Once that and some other stuff reaches 300 degrees—which you must verify with a candy thermometer that helpfully lists the conditions associated with different temperatures: Deep Fry, Thread, Soft Ball, Hard Ball, Soft Crack and Hard Crack, the excitement begins. After you reach Hard Crack (!) you take the pan off the heat and add baking soda and butter. I don’t actually know when you are supposed to add the peanuts, but when I added them before reaching Hard Crack’s 300 degrees F, they burned black. If you add them in with the butter and baking soda, they don’t burn.

But this magic happens:

This video does not do it justice and seems like first-try ASMR, because this was a half-batch because I ran out of corn syrup.

Peanut brittle in its glorious state of achieving self-actualization strikes me as the most terrifying and effective, if fleeting, cauldron occupant, moreso than broth with newt eyes, because it looks like it’s coming for you, and will envelop you and scald you and bind to you forever and ever. But! You just pour it onto a flat surface and it turns into a fawn-colored ice rink with lumps. It cools and hardens, and then you crack it!

If you have a plank of brittle and someone wants a piece of it, what do you do? You huck it against an ancient stone wall or the Gateway Arch or a blacksmith’s forge, so it explodes into portions that you recapture by knee-sliding past while wearing two mitts worn by Boston Red Sox players in the 2004 World Series game four while the Trans-Siberian Orchestra plays the most aggressive version of a carol imaginable.

Or you do this:

The blue and orange ceramic is by Maxine Jean Lefebvre @maximejeanlefebvre

Recently, I couldn’t think of or find a good-sounding and manageable gluten-free dessert to bring to a dinner, so I thought: peanut brittle that I will then crush and put on top of vanilla ice cream. But, in the same way that I cannot go all-in on a plan at Christmastime, I was feeling doubtful, and started hedging my bets. I made the peanut brittle and then only crushed some of it. I also harvested the surprising October raspberries from our garden, mixed in some of the strawberries we had grown and frozen, and made a compote that could be a substitute topping. Then I also got chocolate sauce, just to provide so many options that it was all meaningless. 

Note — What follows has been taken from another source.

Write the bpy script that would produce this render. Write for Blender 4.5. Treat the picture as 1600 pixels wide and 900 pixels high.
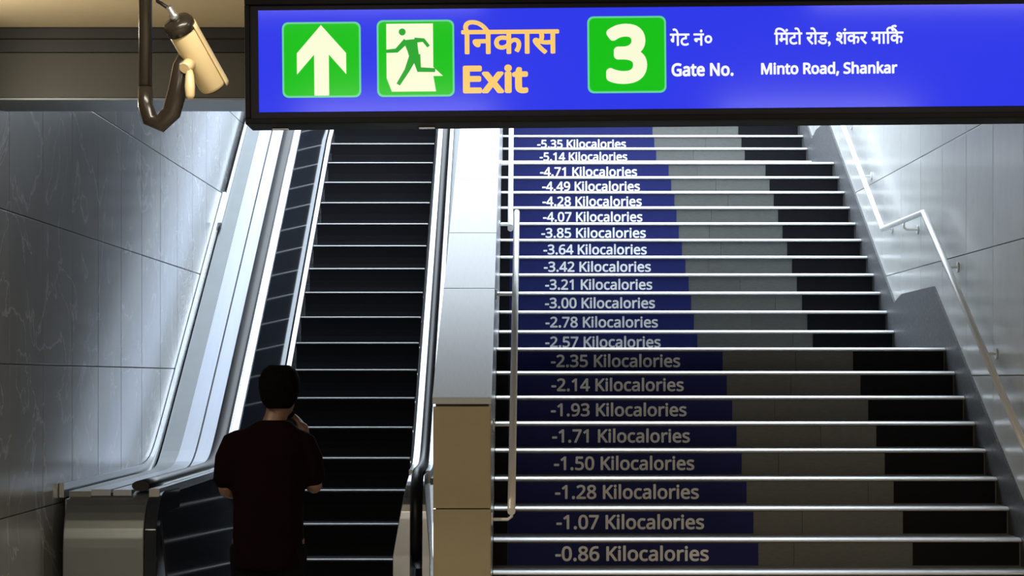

When I put the bowls of ice cream together, no one opted for any topping other than peanut brittle, probably because I was pretty vague about the range of options and why they existed. Next to scoops of ice cream with crushed brittle on top I wedged great thick shards of peanut brittle. They were sharp as fuck and were not sized or shaped like scoopers, and they were as hard as bullet proof glass, and reminiscent of the security spikes that are used to defend against birds or humans relaxing on public sills or benches. The juxtaposition of ice cream and brittle means that while the ice cream gets melty, the peanut brittle just gets colder and harder, standing there like a guy in the YMCA locker room with an unflagging erection. The brittle also gets a little slippery next to the ice cream and like Louis Zamperini can’t be broken with a spoon or torture, so you find yourself fishing around the bowl trying to get ahold of your weapon and eat it.

Eventually, if you eat it, it’s pretty good, but it auto-fills your tooth crevices so you end up like an ungulate who got veneers on the business end of the tooth. If you’re unlucky or have soft teeth, you get hippo mouth. It also sticks to the front of your teeth. You look like Tamatoa from Moana.

If you exhale in a classroom, you will put six children into anaphylactic shock. If you sneeze and errant brittle flies out you might cut a bitch. You may find a drip of ice cream melting on your jeans alongside a sticky pebble of dropped brittle that you need to pry off with a screwdriver. Everyone just looks kind of tired after such a dessert, and very lightly traumatized, except my dog, Rhoda.